Like most students at the time, I did not have access to computer science classes when I attended Wilde Lake High School in Columbia during the 1980s. I only stumbled upon the field when my high school math teacher recommended that I take a FORTRAN programming course at Howard Community College. I quickly learned that programming was like nothing I had experienced in school before. Whenever I finally solved a problem, there was a deeply satisfying “aha!” moment.

As a result, I studied computer science at Harvard and received my Ph.D. in the field from the University of California, Berkeley. Nearly four decades after I took that first FORTRAN class, I’m a professor of computer science and associate dean at the University of Maryland, Baltimore County.

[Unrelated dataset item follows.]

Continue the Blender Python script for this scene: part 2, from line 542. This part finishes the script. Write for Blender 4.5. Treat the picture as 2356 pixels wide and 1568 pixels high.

I was fortunate to have found my passion, even though computer science was not taught at my school. The unfortunate fact is that most K-12 schools still do not teach computer science, and most of today’s high school and college students — particularly women — have still had little or no exposure to computational thinking, coding or computer science. There are certainly many students who would make great computer scientists, or who could leverage computing skills to achieve success in any number of other fields, who never take a single related class. Even in Maryland, one of the most technologically advanced states in the nation, only 14 percent of students take a computer science class in high school, and nearly half of the public high schools do not offer any AP computer science classes.

According to the Bureau of Labor Statistics, 45 percent of all jobs in science, technology, engineering and mathematics are now in computer science and information technology. The need for computer science and computational thinking skills is becoming pervasive not just in the world of software engineers, but in fields as varied as finance, design, marketing and public policy. Yet, computing accounted for only 3 percent of college degrees in 2015. Just 18 percent of these degrees went to women, 4 percent to African Americans and 8.4 percent to Hispanics.

All states should introduce their students to computational thinking and computer science during their K-12 education. They should incorporate computer science as a graduation requirement at the high school level. Every student must have a high-quality introduction to computer science that teaches them algorithmic problem solving, how a digital computer operates, and the capabilities and limitations of modern computers.

A new Advanced Placement course, Computer Science Principles (or AP CSP), is designed to achieve exactly these goals. In its first year, it had the largest launch of any AP course in history, with over 50,000 students taking the AP exam last May. More than twice as many women and minorities sat for the AP CSP exam in 2017 as did in 2016. To offer this kind of course broadly, we need a commitment and state-level funding to train and hire teachers who are certified and competent to teach computer science.

For the past six years, I have been working with a diverse team of collaborators and partners across Maryland to build a grassroots effort in support of K-12 computer science education in the state, with significant support in funding from the National Science Foundation. Our “CS Matters in Maryland” project has trained high school teachers in all of the state’s school systems, emphasizing equity and inclusion for all student demographics and all school systems.

If Maryland continues on this path — and if other states follow our example — we’ll soon reach a point at which all students can discover and explore computing disciplines. Stumbling into computer science accidentally will no longer be the primary avenue into the field.